The exercise: From the entries below, copy out every line with "pixels" in it.

Supplied data:
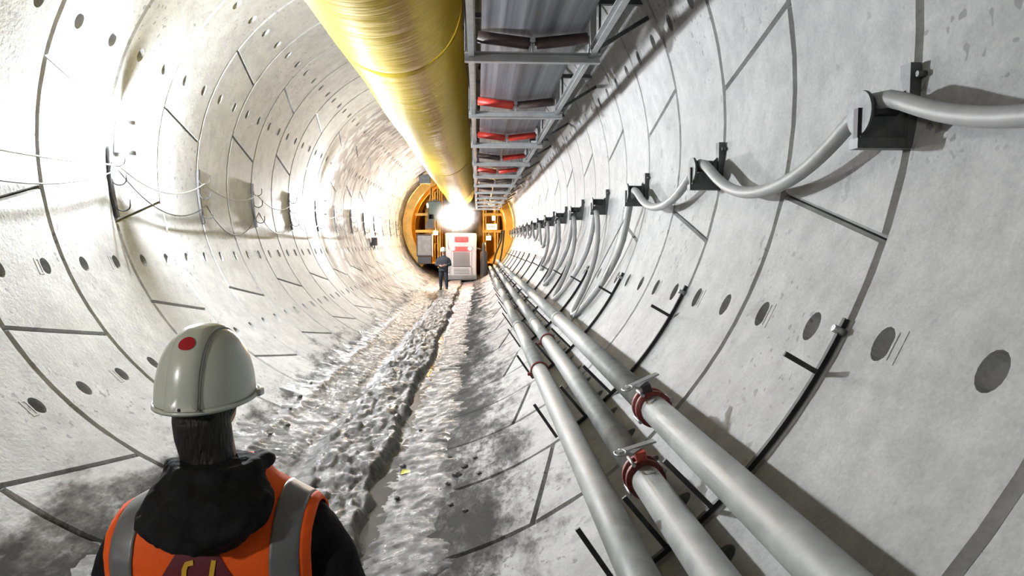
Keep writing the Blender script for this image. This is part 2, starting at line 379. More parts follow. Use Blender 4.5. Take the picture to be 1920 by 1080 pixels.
# joints at ring start -> ring end, degrees from the invert, positive towards the cable wall
PAT = {
 'odd':   [(-105.7, -100.2), (-38, -32), (27.5, 33.4), (101, 95.8), (168, 164), (186, 191)],
 'even':  [(-77, -82.7), (-59, -54.2), (7, 12), (73, 78.6), (141, 146), (212, 208)],
 'evenb': [(-127.8, -122.5), (-59, -54), (7, 12), (73, 78.4), (143, 147.5), (169.5, 165.5)],
}
def pattern(k):
    if k % 2: return 'odd'
    return 'even' if k < 5 else 'evenb'
EDGE_Y, CH_Y, EDGE_T, CH_T = .006, .024, .10, .32      # metres, metres, degrees, degrees
def seg_mesh(name, ja, jb):
    """one curved slab between joints ja (start,end deg) and jb, with chamfered rim and bolt pockets"""
    vl = [EDGE_Y, EDGE_Y+CH_Y, .2, .4, .6, .8, 1.0, RING-EDGE_Y-CH_Y, RING-EDGE_Y]
    lo = max(ja)+CH_T+EDGE_T+.5; hi = min(jb)-CH_T-EDGE_T-.5
    hs = [h for h in HOLES if h-2.6 > lo and h+2.6 < hi]
    hs += [h+360 for h in HOLES if h+360-2.6 > lo and h+360+2.6 < hi and h+360 not in HOLES and all(abs(h+360-q) > 3 for q in hs)]
    hs.sort()
    marks = [lo]
    for h in hs: marks += [h-1.9, h+1.9]
    marks.append(hi); lines = []
    for a, b in zip(marks[:-1], marks[1:]):
        n = max(1, int(math.ceil((b-a)/4.2)))
        lines += [a+(b-a)*i/n for i in range(n)]
    lines.append(hi)
    ncol = len(lines)+4
    def th(ci, v):
        f = v/RING; t0 = ja[0]+(ja[1]-ja[0])*f; t1 = jb[0]+(jb[1]-jb[0])*f
        if ci == 0: return t0+EDGE_T
        if ci == 1: return t0+EDGE_T+CH_T
        if ci == ncol-1: return t1-EDGE_T
        if ci == ncol-2: return t1-EDGE_T-CH_T
        return lines[ci-2]
    def P(t, v, rho): a = math.radians(t); return (rho*math.sin(a), v, -rho*math.cos(a))
    vs = []; fs = []; nv = len(vl); idx = {}
    for ci in range(ncol):
        for vi, v in enumerate(vl):
            edge = ci in (0, ncol-1) or vi in (0, nv-1)
            idx[ci, vi] = len(vs); vs.append(P(th(ci, v), v, R+(.03 if edge else 0)))
    holeset = {}
    for h in hs:
        ci = min(range(len(lines)), key=lambda i: abs(lines[i]-(h-1.9)))+2
        for vi in (2, 5): holeset[ci, vi] = (h, (vl[vi]+vl[vi+1])/2)
    for ci in range(ncol-1):
        for vi in range(nv-1):
            q = (idx[ci, vi], idx[ci, vi+1], idx[ci+1, vi+1], idx[ci+1, vi])
            if (ci, vi) not in holeset: fs.append(q); continue
            h, vc = holeset[ci, vi]; n = 16; loops = []
            for rr, rho, dv in ((.064, R, 0), (.057, R+.08, .006), (.042, R+.125, .014)):
                o = len(vs); sgn = 1 if vi == 2 else -1
                for i in range(n):
                    a = math.radians(225+360*i/n)
                    vs.append(P(h+math.degrees(rr*1.22*math.cos(a)/R), vc+rr*math.sin(a)-sgn*dv, rho))
                loops.append([o+i for i in range(n)])
            # corner order matched to 225,315,45,135 degrees (theta,v)
            cor = [q[0], q[3], q[2], q[1]]
            A = loops[0]
            for j in range(4):
                arc = [A[(4*j+i) % n] for i in range(5)]
                fs.append(tuple([cor[j]]+arc+[cor[(j+1) % 4]])[::-1])
            for u, w in zip(loops[:-1], loops[1:]):
                for i in range(n): fs.append((u[i], u[(i+1) % n], w[(i+1) % n], w[i])[::-1])
            fs.append(tuple(loops[-1])[::-1])
    # skirt
    rim = [idx[c, 0] for c in range(ncol)]+[idx[ncol-1, v] for v in range(1, nv)]+[idx[c, nv-1] for c in range(ncol-2, -1, -1)]+[idx[0, v] for v in range(nv-2, 0, -1)]
    o = len(vs)
    for i in rim:
        x, y, z = vs[i]; k = (R+.16)/math.hypot(x, z); vs.append((x*k, y, z*k))
    m_ = len(rim)
    for i in range(m_): fs.append((rim[i], rim[(i+1) % m_], o+(i+1) % m_, o+i))
    # shallow mould marks: small frames beside some pockets
    for h in hs:
        if round(h) in (64, -114, -68, -46, 112):
            vc, t0 = .765, h
            if round(h) in (64,): vc = .775
            for a0, a1, b0, b1 in ((-.014-.11+.0, .0-.11, -.075, .075), (.035-.11, .049-.11, -.075, .075), (-.014-.11, .049-.11, -.075, -.062), (-.014-.11, .049-.11, .062, .075)):
                o2 = len(vs)
                for (dv, dt, rho) in ((a0, b0, R-.003), (a1, b0, R-.003), (a1, b1, R-.003), (a0, b1, R-.003), (a0, b0, R+.005), (a1, b0, R+.005), (a1, b1, R+.005), (a0, b1, R+.005)):
                    vs.append(P(t0+math.degrees(dt/R), .9+dv, rho))
                for f in ((0, 1, 2, 3), (0, 4, 5, 1), (1, 5, 6, 2), (2, 6, 7, 3), (3, 7, 4, 0)): fs.append(tuple(o2+i for i in f))
    me = bpy.data.meshes.new(name); me.from_pydata(vs, [], fs)
    bm = bmesh.new(); bm.from_mesh(me); bmesh.ops.recalc_face_normals(bm, faces=bm.faces)
    # make the inner face look inwards
    tot = sum((f.normal.dot(Vector((f.calc_center_median().x, 0, f.calc_center_median().z))))*f.calc_area() for f in bm.faces)
    if tot > 0: bmesh.ops.reverse_faces(bm, faces=bm.faces)
    for f in bm.faces: f.smooth = True
    for e in bm.edges:
        e.smooth = len(e.link_faces) == 2 and e.calc_face_angle(3.0) < math.radians(18)
    bm.to_mesh(me); bm.free(); me.materials.append(M['concrete']); return me

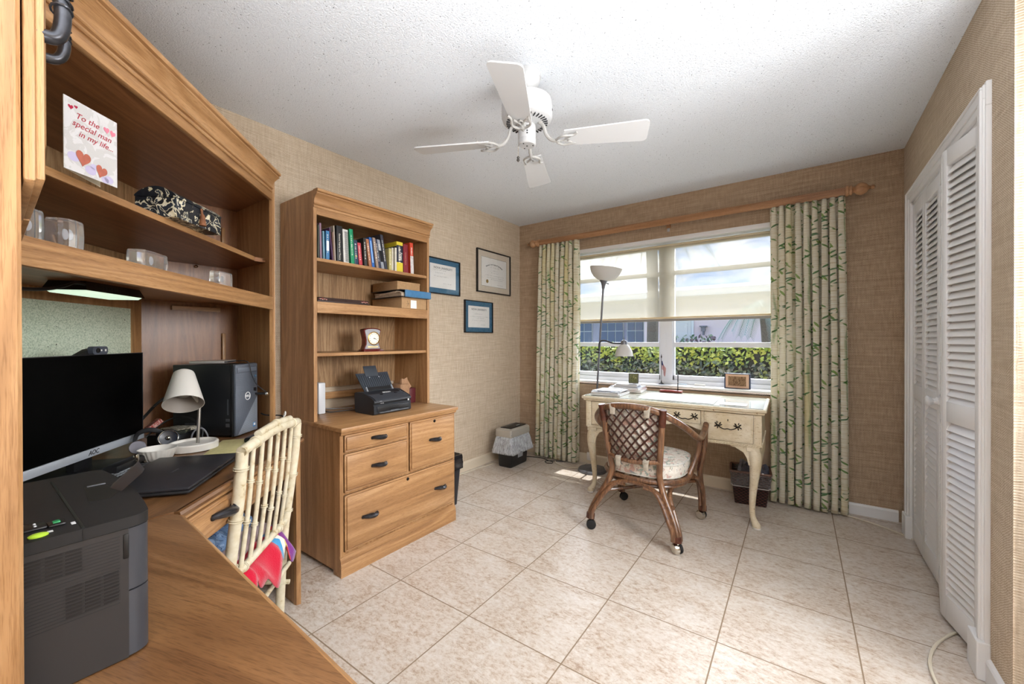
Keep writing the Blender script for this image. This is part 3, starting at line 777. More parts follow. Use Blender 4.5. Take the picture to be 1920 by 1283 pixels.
# clipped back with pinboard
b0, b1 = Vector((-2.505, .50)), Vector((-1.665, -.34)); LB = (b1-b0).length
FB = ((b0.x, b0.y, 0), -PI/4)
def bpart(name, g, mat, parent, **k):
    M = Matrix.Translation(FB[0]) @ Matrix.Rotation(FB[1], 4, 'Z'); bmesh.ops.transform(g.bm, matrix=M, verts=g.bm.verts)
    return part(name, g, mat, parent, world=True, fr=FB, **k)
g = G(); g.box(-.01, LB+.01, -.012, 0, 1.39, 1.91); bpart('back_panel', g, OAKP['z'], ch, smooth=False)
g = G(); g.box(0, .05, -.002, .014, .7605, 1.392); g.box(LB-.05, LB, -.002, .014, .7605, 1.392); g.box(.05, LB-.05, -.002, .012, 1.346, 1.392); bpart('pinboard_frame', g, OAK['z'], ch, smooth=False)
def m_pin():
    n = N('speckled_pinboard'); co = n.coord()
    a = n.noise(co, 190, 3, .7); b = n.noise(co, 26, 1)
    col = n.ramp(a, [(.36, s2l((172, 186, 164))), (.5, s2l((208, 220, 196))), (.64, s2l((226, 232, 214)))])
    vo = n.a('ShaderNodeTexVoronoi'); vo.inputs['Scale'].default_value = 26; n.l(co, vo.inputs['Vector'])
    col = n.mix(n.ramp(vo.outputs['Distance'], [(.05, (1, 1, 1, 1)), (.08, (0, 0, 0, 1))]), col, s2l((70, 76, 60)))
    n.base(col); n.set(Roughness=.9, Specular_IOR_Level=.15); return n.m
g = G(); g.box(.05, LB-.05, -.006, .004, .7605, 1.346); bpart('pinboard', g, m_pin(), ch, smooth=False)
# pentagon shelves
def pent(z0, z1, off):
    a, b = hpt(.012, off), hpt(LH-.012, off)
    g = G(); g.prism([(-2.507, CHY-.018), (a.x-.004, CHY-.018), (a.x, a.y), (b.x, b.y), (-1.264, b.y-.004), (-1.262, -.353), (-1.652, -.353), (-2.507, .498)], z0, z1); return g
FS = ((-1.9, .4, 0), -PI/4)
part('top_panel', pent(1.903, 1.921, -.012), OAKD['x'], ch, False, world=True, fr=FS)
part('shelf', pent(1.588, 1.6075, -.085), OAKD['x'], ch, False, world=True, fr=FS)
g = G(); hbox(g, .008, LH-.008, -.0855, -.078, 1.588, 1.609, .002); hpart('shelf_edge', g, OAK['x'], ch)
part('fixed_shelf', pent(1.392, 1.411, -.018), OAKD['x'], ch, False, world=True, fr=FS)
g = G(); hbox(g, .009, LH-.009, -.018, .003, 1.353, 1.414, .002); hpart('shelf_fascia', g, OAK['x'], ch)
g = G(); hbox(g, .009, LH-.009, -.016, .003, 1.885, 1.922, .002); hpart('top_rail', g, OAK['x'], ch)
cp = [(nA.x+.017, nA.y-.015), (nB.x+.002, nB.y+.002)]
g = crown(cp, 1.919, -1, 1.0); hpart_M = None
part('crown_moulding', g, OAK['x'], ch, True, world=True, fr=FS, ang=25)
g = G(); a, b = hpt(0, .02), hpt(LH, .02); g.prism([(-2.51, CHY-.001), (a.x-.004, CHY-.001), (b.x, b.y), (b.x, -.36), (-2.51, -.36)], 2.006, 2.012); part('dust_cover', g, OAK['x'], ch, False, world=True)
for z in (1.345,):
    g = G(); g.box(-2.500, -2.485, .62, .82, 1.352, 1.372); part('cleat', g, OAK['y'], ch, False, world=True)
for z0, z1 in ((.98, 1.24), (1.66, 1.80)):
    g = G(); g.box(-2.500, -2.488, .83, .845, z0, z1, .003); part('shelf_standard', g, OAK['z'], ch, True, world=True)
for (x, y, z) in ((-2.500, .72, 1.578), (-2.490, .60, 1.578)):
    g = G(); g.ball((x+.004, y, z), .008, 8); part('shelf_pin', g, CHROME, ch, True, world=True)
del z

# ---- wing hutch at the extreme left
wh = thing('wall_hutch', 'honey oak hutch with panelled doors at the left edge over the printer', 'hutch', (-.97, -.15, .76))
def wf(x): return .0445+(-.70-x)*.026          # slightly skewed front line
g = G(); g.prism([(-.72, -.36), (-.72, wf(-.72)), (-.7035, .0440), (-.700, .0405), (-.700, -.36)], .7615, 1.925); part('side_panel', g, OAK['z'], wh, False, world=True)
g = G(); g.prism([(-1.240, -.36), (-1.240, .056), (-1.222, .056), (-1.222, -.36)], .7615, 1.925); part('side_panel', g, OAK['z'], wh, False, world=True)
for z0 in (1.395, 1.905):
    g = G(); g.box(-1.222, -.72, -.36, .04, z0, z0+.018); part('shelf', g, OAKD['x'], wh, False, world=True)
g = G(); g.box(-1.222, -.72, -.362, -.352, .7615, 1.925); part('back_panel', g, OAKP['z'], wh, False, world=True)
g = crown([(-1.24, .062), (-.700, .048), (-.700, -.36)], 1.921, -1); part('crown_moulding', g, OAK['x'], wh, True, world=True)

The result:
Keep writing the Blender script for this image. This is part 2, starting at line 379. More parts follow. Use Blender 4.5. Take the picture to be 1920 by 1080 pixels.
Keep writing the Blender script for this image. This is part 3, starting at line 777. More parts follow. Use Blender 4.5. Take the picture to be 1920 by 1283 pixels.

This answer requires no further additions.